I can tell you that this experience was by no means unproductive. I firmly believe, that I am the most productive when I don’t feel like I’m working. Essentially, when others believe I’m wasting time, doing nothing, I’m actually doing far more than I’d be if I were working on some essay that I had zero interest in. This game was a piece of art and I’d love to analyze if it weren’t for the fact that it hadn’t been analyzed to oblivion by now. So harking back on the comment about others judging me about playing games during college, in a similar light, I’m not exactly in a position to be analyzing Earthbound with any real integrity. In reality, those who grew up with it, who played it when they were young, and revisited the timeless game when they were older, those are the people that can truly understand what the game is about. To some, or to many, it’s a game about growing up, about seeing a world that is the meeting point between childhood and adulthood, to see a world that isn’t all nice and filled with friendly caricatures, instead, it is occupied by cultists, brutish police officers, apocalyptic alien threats, and abstract embodiments of everything evil in the world. All you have is a bat and some friends – three to be exact.

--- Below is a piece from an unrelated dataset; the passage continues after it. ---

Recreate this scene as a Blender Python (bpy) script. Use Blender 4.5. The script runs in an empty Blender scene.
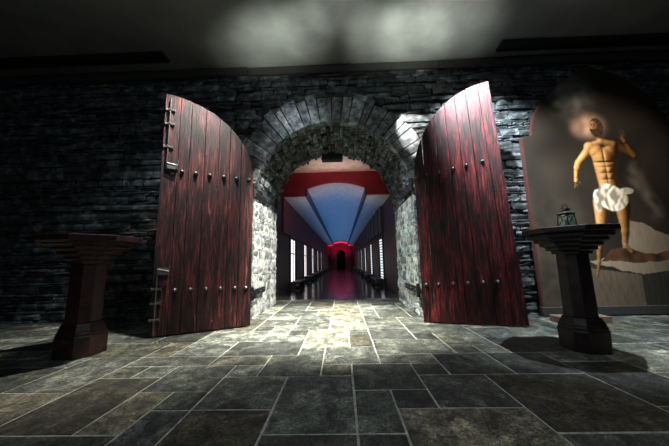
import bpy, bmesh, math, random
from mathutils import Vector, Matrix, noise
random.seed(7)
sc = bpy.context.scene
col = sc.collection
PI = math.pi
# ------------------------------------------------------------------ camera
H = 0.9
p_, y_, r_ = math.radians(8.2), math.radians(1.43), math.radians(-1.25)
fw = Vector((-math.sin(y_)*math.cos(p_), math.cos(y_)*math.cos(p_), math.sin(p_)))
rt = Vector((math.cos(y_), math.sin(y_), 0)); up = rt.cross(fw)
rt, up = rt*math.cos(r_)+up*math.sin(r_), -rt*math.sin(r_)+up*math.cos(r_)
cd = bpy.data.cameras.new('camera'); cam = bpy.data.objects.new('camera', cd); col.objects.link(cam)
M = Matrix((rt, up, -fw)).transposed().to_4x4(); M.translation = Vector((0, 0, H)); cam.matrix_world = M
cd.sensor_width = 36; cd.lens = 268/669*36; cd.clip_end = 200
sc.camera = cam
# ------------------------------------------------------------------ colour management, world
vs = sc.view_settings
vs.view_transform = 'Standard'; vs.look = 'None'; vs.gamma = 1; vs.use_curve_mapping = False; vs.exposure = 0.0
w = bpy.data.worlds.new('world'); sc.world = w; w.use_nodes = True
w.node_tree.nodes['Background'].inputs[0].default_value = (0.5, 0.6, 0.7, 1)
w.node_tree.nodes['Background'].inputs[1].default_value = 0.02
# ------------------------------------------------------------------ room lights (ceiling spots, hall washes, added fills)
def spot(name, loc, tgt, power, size, blend=0.6, color=(1, .93, .75), rad=0.03):
    l = bpy.data.lights.new(name, 'SPOT'); l.energy = power; l.spot_size = math.radians(size); l.spot_blend = blend
    l.color = color; l.shadow_soft_size = rad
    o = bpy.data.objects.new(name, l); col.objects.link(o); o.location = loc
    o.rotation_euler = (Vector(tgt)-Vector(loc)).to_track_quat('-Z', 'Y').to_euler(); return o
def area(name, loc, tgt, power, sx, sy, color, spr=180):
    l = bpy.data.lights.new(name, 'AREA'); l.shape = 'RECTANGLE'; l.size = sx; l.size_y = sy; l.energy = power; l.color = color; l.spread = math.radians(spr)
    o = bpy.data.objects.new(name, l); col.objects.link(o); o.location = loc
    o.rotation_euler = (Vector(tgt)-Vector(loc)).to_track_quat('-Z', 'Y').to_euler(); return o
WARM = (1, .97, .86); COOL = (.85, .95, 1)
spot('ceiling_spot_left', (-1.55, 3.1, 4.4), (-2.5, 3.6, 0), 1250, 62, .9, WARM)
spot('ceiling_spot_right', (3.0, 3.0, 4.4), (2.9, 3.9, 0), 900, 60, .8, COOL)
spot('ceiling_spot_centre', (-0.1, 3.0, 4.4), (-0.2, 4.2, 0), 5200, 50, 1, WARM)
spot('ceiling_spot_door', (1.5, 3.0, 4.4), (2.1, 3.8, 3.4), 3000, 60, 1, COOL)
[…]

Am I a gamer? Given that I’ve played games more than once in my life, yes, I’d say I’m a gamer. But am I an expert on the gaming world? Definitely not. But I can recognize that Earthbound is a game that certainly goes against the grain. It is at the peak of its deconstructive powers when it brushes up against storytelling clichés or video game tropes for it revels in dialing up the absurdity meter regularly, taking each step into the unknown, the strange, with a sure idea of where it is going. But that is the thing, isn’t it, the player is the one that is confused, not the game. The world is just the world – it doesn’t know it is weird, only you do. But as you play the game, the strange becomes the normal and you understand the logic that was at first foreign. In other words, the game felt accessible to me because it never thought that it was strange. It never wavered in its identity; it was more stable than me.

This game hasn’t changed my life drastically, unlike some dedicated fans claim (which I must say, had I played it as a child, would be very understandable). But it made me care about it, unlike some Jane Austen novel I had to read or something. I was upset, but at the same time, laughing, when Buzz Buzz met an untimely death. I was horrified when I finally saw what the Giygas looked like. I gave a shit about a world that doesn’t seem weird at all anymore. This is more than just growing up as a child. Even today, I don’t care about everything. How can I? The world is expansive and I don’t understand 99% of it. But when you get naturally immersed in something new and you start to understand, it is one of the greatest feelings in the world.